Losing the rhythm?
The Romanian financial leasing market registered a new financed volume amounting to EUR 1.243 mn as of December 2013, according to ALB (the Romanian Leasing Association). This represents a 9% decrease compared to the same period in 2012. After seeing modest recovery attempts of the market in 2011 and 2012, we unfortunately had to witness a downward trend in 2013, which took the yearly business volume of the sector below the performance rate registered in 2009 (Figure 1).
In other words, the overall financial leasing activity on the market in 2013 (1.243 mn EUR) was inferior to the one in 2009 (1.299 mn EUR). What is the reason of this decrease? Could it be said that the financial leasing market is losing its rhythm? Could this affect the confidence of the leasing companies and is there enough rationale to be pessimistic about 2014?
In order to understand the reasons behind the decrease, it would be useful to look closer to the figures of the market and to the structure of the portfolio. The Romanian financial leasing sector has been historically focused on auto leasing. As of December 2013, 71 % of the entire business was dominated by the auto business. The breakdown of the entire leasing market is composed of 71% auto, 25% equipment and 4% real estate, (Figure 2). Taking into consideration that auto sales in Romania drastically lowered in 2013, this naturally affected the leasing business and less financing resulted in this segment. Additionally, the increasing trend of the operational leasing of auto, as being deemed an alternative solution, further contributed to a decrease in the financial leasing volume.
We have been witnessing an increasing trend in equipment financing in the past five years and the share of this segment reached 25% in 2013, compared to 21% in 2008. Some of the leasing companies have chosen to increase their activity in this field during the last couple of years. This strategic move helped some leasing companies keep their positions on the market, and even contributed to an increase in their market shares. Furthermore, the growth of the agricultural production encouraged many leasing companies to enter this segment in 2013. On the other hand, this trend helped more Romanian companies access the funding that they needed for their investments.
Real estate financing maintained its trend in 2013 as a restricted area for most of the leasing companies. In 2009, this segment had a 17% market share, but in 2013, it reached only 4% of the total financial leasing volume of the market. This result is mainly determined by the low activity level in the construction sector.
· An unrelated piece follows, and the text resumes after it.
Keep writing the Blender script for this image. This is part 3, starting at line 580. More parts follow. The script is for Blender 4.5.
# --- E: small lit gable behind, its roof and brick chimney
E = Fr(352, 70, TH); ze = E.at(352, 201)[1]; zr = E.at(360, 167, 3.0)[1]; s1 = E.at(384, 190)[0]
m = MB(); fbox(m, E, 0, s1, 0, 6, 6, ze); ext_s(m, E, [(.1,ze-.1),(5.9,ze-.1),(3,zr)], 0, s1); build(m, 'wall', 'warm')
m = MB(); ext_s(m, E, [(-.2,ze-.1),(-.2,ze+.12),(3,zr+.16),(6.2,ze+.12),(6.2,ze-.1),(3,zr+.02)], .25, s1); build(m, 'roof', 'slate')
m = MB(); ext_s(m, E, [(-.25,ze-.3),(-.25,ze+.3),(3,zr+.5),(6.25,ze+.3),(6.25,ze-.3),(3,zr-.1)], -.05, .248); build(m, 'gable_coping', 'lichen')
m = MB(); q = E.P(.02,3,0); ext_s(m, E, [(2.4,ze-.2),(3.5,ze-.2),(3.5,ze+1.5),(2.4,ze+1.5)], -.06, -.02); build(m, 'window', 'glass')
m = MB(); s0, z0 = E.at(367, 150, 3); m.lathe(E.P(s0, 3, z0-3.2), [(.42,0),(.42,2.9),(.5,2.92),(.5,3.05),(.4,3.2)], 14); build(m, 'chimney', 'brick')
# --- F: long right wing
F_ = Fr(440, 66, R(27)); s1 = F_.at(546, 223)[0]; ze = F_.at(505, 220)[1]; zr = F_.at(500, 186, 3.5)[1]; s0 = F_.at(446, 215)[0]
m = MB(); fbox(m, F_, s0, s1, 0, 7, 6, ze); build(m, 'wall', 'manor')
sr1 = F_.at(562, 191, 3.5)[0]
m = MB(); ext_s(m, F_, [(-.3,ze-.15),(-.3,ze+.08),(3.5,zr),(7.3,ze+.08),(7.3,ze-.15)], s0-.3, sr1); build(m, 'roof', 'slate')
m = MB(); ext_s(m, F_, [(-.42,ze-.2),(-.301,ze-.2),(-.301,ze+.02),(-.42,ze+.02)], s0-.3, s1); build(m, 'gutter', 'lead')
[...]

On the other hand, the appetite of leasing companies for real estate finance is still poor.
Consequently, it is too harsh to conclude that the decrease in the total volume of financial leasing is a sign of losing the rhythm of the market. Supported by the increase in the auto and equipment markets in the short term and the relief of the real estate market in the mid-term, the financial leasing business will maintain the smooth growing trend in the coming years.
Major players
Bank owned leasing companies are keeping their dominant position on the market and they represent 65% of the total volume. Captive leasing companies of car producers have 20% and independent leasing companies have 15% market share (Figure 3).
If we analyse the trend since 2005, we can see an increasing dominance of the bank owned leasing companies against the captives in the last 9 years. In 2005, the bank owned leasing companies had 55%, the captives had 30% and the independent companies had 15% market share of the total leasing business. So, since 2005, the captive leasing companies have lost 10% market share to bank owned ones, whereas independent leasing companies remained constant with 15% market share in the last 9 years. Please see the figure for the top 15 financial leasing companies in 2013, based on the new business volume per year (Figure 4).
Trends for 2014 and beyond
We expect the auto segment to grow in 2014, based on the optimistic sales figures declared by the auto producers. This trend may help captive leasing companies increase their volumes and even market shares, compared to 2013. Additionally, the financing volumes of light and heavy commercials may increase, as well.
On the other hand, the agricultural segment may lose its attractiveness, given the fact that a drier season is expected and we are already seeing signs of low precipitation.
Most probably, real estate financing is expected to keep its linear trend without significant increase or decrease. Equipment financing will still be an important segment, based on two factors. Firstly, the suppliers of auto producers already have some investment plans for new capacities. Secondly, the Romanian state is expected to allocate more resources for highways. Various players on the market estimate an increase of 10% to 15% in the business volume for 2014, compared to 2013. This means that the total volume can reach over EUR 1.4 bn.
In the light of these expectations, we foresee higher levels of competition amongst leasing companies for more market share. At the same time, another challenge will be maintaining the quality of the portfolio. These influences will have as a result lower provisions and higher profit levels.
CONCLUSION
Due to the depressing fall of the overall financial markets in 2008, the Romanian financial leasing market also lost significant business volumes, but it has been gradually recovering ever since. Nevertheless, the recovery process will not be so quick. As an anonymous quote points out: “The elevator to success is out of order. You will have to use the stairs… One step at a time.”